### COLLECTED DATA ###
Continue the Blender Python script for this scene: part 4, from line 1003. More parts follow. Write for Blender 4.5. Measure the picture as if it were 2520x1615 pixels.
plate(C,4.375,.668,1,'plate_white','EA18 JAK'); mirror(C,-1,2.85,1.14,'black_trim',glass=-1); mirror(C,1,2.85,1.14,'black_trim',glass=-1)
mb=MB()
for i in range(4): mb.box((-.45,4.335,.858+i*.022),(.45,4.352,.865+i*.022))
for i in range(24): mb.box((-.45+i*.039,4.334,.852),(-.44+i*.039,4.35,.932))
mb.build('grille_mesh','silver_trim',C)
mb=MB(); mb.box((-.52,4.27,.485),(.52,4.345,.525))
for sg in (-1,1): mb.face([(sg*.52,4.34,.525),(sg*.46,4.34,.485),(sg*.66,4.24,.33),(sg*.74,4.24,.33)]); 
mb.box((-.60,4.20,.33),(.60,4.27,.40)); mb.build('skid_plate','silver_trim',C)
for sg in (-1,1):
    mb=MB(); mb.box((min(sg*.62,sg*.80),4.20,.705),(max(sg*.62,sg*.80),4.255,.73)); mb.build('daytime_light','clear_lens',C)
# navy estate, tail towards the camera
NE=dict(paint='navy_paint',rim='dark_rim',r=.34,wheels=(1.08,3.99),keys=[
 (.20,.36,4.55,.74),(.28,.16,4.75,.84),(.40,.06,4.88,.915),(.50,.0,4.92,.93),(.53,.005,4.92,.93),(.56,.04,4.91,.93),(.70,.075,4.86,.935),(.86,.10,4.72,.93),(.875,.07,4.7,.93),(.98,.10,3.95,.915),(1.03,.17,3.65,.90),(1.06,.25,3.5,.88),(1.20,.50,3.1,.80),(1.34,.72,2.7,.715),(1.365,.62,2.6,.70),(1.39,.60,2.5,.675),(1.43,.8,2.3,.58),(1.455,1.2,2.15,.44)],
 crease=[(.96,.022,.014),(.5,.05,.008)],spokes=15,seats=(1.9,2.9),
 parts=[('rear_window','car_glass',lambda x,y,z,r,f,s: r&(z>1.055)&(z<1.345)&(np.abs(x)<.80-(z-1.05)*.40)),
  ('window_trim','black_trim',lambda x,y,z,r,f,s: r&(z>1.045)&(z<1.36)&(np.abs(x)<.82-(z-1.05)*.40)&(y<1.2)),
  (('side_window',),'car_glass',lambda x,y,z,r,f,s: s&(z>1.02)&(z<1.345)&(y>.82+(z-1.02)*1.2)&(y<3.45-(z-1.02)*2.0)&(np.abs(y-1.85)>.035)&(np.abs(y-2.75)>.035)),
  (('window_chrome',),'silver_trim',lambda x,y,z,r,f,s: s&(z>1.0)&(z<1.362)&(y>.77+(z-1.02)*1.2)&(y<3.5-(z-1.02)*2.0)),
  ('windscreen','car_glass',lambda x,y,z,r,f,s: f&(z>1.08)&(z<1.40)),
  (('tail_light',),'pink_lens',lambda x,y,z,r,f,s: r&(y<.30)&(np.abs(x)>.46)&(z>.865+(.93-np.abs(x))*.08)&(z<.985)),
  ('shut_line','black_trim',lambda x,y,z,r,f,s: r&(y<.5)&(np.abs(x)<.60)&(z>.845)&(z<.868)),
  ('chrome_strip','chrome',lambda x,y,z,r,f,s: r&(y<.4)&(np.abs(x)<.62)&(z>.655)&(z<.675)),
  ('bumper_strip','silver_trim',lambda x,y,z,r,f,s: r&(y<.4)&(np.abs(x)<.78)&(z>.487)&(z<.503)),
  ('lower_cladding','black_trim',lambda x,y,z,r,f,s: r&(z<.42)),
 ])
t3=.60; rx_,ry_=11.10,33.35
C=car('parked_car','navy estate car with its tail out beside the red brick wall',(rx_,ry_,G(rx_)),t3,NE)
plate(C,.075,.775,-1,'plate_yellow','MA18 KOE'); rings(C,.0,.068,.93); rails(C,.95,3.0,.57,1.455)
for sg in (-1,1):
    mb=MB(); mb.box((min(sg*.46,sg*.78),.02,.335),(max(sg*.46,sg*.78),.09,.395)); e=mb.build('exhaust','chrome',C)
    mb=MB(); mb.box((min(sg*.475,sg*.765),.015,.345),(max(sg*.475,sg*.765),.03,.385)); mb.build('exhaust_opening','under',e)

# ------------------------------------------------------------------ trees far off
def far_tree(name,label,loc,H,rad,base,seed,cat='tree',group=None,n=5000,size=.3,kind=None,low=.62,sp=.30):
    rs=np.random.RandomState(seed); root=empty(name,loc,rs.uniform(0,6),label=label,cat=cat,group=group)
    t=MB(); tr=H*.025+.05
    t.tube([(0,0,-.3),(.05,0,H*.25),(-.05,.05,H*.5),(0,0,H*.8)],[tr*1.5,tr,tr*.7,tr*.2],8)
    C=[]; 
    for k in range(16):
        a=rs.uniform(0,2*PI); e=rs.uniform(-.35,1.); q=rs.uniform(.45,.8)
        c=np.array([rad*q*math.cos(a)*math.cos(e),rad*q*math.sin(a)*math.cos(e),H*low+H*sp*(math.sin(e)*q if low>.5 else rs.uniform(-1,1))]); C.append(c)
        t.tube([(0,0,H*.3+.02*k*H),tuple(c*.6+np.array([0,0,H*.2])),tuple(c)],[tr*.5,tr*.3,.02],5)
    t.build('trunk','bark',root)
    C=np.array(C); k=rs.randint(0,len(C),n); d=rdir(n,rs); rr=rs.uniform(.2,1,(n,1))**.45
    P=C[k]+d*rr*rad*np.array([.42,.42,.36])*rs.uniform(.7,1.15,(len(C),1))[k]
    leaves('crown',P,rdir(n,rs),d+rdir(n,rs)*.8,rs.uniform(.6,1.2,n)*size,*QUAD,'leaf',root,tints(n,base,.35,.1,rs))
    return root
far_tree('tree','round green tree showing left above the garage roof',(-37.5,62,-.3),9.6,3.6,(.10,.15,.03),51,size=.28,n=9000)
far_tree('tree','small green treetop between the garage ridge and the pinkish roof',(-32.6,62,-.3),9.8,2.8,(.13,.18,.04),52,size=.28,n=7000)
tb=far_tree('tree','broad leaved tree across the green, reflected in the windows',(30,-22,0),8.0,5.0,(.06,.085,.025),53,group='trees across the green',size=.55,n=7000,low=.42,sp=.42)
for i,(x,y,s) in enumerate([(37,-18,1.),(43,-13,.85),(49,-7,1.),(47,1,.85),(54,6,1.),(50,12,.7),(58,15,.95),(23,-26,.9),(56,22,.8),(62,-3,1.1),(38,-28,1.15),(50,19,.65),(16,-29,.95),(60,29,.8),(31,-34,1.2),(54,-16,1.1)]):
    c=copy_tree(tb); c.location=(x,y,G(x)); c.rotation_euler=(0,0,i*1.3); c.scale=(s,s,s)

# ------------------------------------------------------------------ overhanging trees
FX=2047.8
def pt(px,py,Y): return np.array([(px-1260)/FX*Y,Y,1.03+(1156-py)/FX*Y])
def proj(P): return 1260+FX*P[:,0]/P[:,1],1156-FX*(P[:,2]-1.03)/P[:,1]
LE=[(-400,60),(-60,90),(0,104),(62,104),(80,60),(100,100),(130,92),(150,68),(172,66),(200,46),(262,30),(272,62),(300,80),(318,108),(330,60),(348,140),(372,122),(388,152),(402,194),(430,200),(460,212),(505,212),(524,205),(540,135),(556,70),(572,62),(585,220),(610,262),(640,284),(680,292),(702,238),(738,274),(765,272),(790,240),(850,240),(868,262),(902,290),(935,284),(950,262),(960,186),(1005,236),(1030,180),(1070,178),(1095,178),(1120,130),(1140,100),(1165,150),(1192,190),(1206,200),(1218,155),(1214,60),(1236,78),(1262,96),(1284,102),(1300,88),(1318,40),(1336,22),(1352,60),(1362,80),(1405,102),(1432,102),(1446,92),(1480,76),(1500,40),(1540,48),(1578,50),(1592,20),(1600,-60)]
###
*CHALLENGE*. Show, from the material above, each line that includes the string "parts".

*RESPONSE FOR THIS EXERCISE*.
Continue the Blender Python script for this scene: part 4, from line 1003. More parts follow. Write for Blender 4.5. Measure the picture as if it were 2520x1615 pixels.
 parts=[('rear_window','car_glass',lambda x,y,z,r,f,s: r&(z>1.055)&(z<1.345)&(np.abs(x)<.80-(z-1.05)*.40)),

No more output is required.